───── RECORDS

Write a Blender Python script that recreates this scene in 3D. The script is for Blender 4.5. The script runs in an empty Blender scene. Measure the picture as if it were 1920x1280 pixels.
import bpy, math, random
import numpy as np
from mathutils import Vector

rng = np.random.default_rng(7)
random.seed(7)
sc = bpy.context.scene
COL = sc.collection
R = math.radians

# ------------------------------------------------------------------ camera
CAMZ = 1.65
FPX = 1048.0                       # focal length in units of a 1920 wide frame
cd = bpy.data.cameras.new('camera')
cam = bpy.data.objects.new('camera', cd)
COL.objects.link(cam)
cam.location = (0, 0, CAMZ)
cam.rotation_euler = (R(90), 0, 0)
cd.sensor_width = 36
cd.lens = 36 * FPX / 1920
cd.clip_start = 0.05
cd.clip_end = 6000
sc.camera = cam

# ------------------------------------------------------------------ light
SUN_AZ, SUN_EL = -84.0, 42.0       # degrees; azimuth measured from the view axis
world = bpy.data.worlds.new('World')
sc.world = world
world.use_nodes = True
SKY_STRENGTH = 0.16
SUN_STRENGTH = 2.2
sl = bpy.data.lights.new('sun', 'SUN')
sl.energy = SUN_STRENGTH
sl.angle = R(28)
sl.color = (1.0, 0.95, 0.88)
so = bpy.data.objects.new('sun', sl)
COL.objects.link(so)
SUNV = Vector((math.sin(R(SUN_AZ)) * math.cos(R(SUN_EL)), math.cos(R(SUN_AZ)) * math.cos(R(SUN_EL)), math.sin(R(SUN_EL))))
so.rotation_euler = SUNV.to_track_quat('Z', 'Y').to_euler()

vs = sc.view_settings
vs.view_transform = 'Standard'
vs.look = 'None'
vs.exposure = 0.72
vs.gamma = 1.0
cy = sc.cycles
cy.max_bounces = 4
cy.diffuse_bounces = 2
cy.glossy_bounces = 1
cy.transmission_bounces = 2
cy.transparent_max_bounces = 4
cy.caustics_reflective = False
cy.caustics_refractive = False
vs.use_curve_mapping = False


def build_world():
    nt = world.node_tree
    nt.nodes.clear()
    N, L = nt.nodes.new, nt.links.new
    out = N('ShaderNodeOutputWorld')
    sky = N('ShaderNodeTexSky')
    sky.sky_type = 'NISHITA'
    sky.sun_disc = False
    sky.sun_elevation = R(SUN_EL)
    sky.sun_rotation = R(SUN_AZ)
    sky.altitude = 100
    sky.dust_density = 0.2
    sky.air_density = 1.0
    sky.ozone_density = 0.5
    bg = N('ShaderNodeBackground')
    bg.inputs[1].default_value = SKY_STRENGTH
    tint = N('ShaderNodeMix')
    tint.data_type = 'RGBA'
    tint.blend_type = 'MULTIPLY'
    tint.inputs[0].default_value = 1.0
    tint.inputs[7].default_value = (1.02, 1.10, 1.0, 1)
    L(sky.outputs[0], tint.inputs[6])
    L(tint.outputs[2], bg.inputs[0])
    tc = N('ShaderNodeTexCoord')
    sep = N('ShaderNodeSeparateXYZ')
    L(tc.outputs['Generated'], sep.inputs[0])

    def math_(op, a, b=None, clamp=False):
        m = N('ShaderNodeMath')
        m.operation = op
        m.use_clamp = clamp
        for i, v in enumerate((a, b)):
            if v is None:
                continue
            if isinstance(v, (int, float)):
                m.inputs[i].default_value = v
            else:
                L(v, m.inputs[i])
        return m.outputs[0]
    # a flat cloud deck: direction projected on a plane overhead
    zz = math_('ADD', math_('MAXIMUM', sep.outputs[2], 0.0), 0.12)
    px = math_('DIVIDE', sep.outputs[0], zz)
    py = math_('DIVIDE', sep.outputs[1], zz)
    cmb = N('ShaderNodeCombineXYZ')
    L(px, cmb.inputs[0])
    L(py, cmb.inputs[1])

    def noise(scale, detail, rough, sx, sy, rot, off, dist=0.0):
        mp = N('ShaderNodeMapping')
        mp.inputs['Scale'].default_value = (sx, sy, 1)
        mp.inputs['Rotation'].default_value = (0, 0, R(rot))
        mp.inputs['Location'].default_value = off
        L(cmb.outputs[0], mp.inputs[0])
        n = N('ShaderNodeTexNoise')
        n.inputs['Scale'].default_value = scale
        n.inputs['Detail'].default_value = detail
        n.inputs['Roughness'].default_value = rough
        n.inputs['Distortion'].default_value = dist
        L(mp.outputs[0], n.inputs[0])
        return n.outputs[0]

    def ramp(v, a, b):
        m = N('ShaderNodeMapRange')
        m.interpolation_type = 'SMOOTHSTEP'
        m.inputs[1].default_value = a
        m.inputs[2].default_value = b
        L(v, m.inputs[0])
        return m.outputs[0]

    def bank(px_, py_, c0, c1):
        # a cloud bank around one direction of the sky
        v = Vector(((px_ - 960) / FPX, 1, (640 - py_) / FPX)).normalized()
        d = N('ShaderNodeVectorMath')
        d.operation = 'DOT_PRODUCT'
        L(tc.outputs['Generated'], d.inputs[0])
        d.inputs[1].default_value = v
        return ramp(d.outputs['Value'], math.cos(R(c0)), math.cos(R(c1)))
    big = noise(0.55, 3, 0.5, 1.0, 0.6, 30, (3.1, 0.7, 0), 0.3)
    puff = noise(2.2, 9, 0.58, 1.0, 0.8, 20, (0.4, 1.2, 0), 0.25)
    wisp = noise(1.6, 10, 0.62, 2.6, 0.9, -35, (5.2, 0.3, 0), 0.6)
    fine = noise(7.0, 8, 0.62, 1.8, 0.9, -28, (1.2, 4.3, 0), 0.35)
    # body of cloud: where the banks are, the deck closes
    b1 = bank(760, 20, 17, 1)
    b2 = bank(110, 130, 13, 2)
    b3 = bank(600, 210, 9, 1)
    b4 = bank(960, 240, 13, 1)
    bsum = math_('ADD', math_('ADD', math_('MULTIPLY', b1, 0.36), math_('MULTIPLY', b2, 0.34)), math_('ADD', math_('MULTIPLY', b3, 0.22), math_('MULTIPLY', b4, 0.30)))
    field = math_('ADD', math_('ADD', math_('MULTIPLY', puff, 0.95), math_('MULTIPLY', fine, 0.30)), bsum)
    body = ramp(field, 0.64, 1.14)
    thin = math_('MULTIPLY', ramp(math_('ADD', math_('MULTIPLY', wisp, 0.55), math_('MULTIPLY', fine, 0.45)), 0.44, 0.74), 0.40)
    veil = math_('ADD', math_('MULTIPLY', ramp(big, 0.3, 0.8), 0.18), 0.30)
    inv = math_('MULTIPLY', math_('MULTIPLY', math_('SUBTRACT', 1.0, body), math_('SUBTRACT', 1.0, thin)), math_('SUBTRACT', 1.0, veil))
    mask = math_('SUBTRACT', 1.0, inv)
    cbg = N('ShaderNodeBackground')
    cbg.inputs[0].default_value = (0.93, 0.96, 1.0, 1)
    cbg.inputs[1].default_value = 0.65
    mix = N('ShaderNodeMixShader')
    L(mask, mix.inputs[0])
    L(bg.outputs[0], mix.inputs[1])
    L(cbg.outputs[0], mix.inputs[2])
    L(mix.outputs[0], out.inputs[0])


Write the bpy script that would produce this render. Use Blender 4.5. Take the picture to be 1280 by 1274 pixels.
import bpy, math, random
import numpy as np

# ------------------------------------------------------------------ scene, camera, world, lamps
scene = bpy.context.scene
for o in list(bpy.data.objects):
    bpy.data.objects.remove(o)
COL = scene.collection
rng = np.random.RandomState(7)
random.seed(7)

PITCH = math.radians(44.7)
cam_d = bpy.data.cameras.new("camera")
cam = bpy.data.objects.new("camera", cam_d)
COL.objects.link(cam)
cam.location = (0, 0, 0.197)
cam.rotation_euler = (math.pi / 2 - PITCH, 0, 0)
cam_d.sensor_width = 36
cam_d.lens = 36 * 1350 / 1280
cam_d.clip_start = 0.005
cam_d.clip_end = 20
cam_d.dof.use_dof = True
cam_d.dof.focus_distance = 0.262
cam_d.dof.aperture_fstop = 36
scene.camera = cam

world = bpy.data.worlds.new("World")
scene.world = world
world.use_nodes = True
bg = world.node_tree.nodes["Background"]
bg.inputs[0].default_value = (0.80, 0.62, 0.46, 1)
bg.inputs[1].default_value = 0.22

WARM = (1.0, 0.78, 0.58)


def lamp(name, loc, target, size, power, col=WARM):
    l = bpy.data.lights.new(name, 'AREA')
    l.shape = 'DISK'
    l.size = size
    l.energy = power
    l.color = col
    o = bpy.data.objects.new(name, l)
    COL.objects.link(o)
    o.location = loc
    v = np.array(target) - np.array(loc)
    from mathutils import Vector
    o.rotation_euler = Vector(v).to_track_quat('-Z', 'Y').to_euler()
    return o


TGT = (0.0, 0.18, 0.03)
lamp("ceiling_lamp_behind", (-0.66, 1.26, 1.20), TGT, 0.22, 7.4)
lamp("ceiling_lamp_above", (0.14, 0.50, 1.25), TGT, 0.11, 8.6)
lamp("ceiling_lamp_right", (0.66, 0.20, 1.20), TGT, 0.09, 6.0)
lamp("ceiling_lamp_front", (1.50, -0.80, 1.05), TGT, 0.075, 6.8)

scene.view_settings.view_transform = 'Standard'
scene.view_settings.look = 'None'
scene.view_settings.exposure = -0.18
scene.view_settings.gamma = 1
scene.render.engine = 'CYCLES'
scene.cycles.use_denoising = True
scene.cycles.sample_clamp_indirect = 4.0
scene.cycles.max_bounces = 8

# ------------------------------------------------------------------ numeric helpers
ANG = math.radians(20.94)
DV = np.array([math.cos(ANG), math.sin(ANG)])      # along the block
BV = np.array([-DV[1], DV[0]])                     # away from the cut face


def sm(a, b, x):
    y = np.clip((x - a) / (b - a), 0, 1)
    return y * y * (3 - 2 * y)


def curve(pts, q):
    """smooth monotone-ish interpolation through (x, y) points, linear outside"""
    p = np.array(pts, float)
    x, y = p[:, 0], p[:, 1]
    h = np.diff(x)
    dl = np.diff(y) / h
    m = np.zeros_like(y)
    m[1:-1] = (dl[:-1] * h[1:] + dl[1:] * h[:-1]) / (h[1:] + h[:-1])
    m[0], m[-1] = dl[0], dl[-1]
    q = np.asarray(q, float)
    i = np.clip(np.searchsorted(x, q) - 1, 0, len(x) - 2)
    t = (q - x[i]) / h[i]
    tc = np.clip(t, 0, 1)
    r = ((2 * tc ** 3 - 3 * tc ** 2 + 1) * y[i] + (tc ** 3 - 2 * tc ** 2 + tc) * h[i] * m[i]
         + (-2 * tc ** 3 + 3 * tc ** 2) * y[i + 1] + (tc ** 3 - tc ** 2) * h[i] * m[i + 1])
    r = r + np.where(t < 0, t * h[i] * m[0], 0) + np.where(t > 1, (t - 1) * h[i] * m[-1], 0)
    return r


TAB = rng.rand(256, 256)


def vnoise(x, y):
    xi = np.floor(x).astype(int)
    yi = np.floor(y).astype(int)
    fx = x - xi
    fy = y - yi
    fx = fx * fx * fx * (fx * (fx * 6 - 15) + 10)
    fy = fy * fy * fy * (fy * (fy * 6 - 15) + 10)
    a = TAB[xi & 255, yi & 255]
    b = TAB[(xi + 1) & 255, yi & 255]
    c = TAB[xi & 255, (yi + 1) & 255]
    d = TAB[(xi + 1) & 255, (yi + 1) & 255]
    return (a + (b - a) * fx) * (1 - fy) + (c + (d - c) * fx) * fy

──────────

Write out, exactly and with nothing else, the lines of the listing above from its first line through the line with "R = math.radians".

Write a Blender Python script that recreates this scene in 3D. The script is for Blender 4.5. The script runs in an empty Blender scene. Measure the picture as if it were 1920x1280 pixels.
import bpy, math, random
import numpy as np
from mathutils import Vector

rng = np.random.default_rng(7)
random.seed(7)
sc = bpy.context.scene
COL = sc.collection
R = math.radians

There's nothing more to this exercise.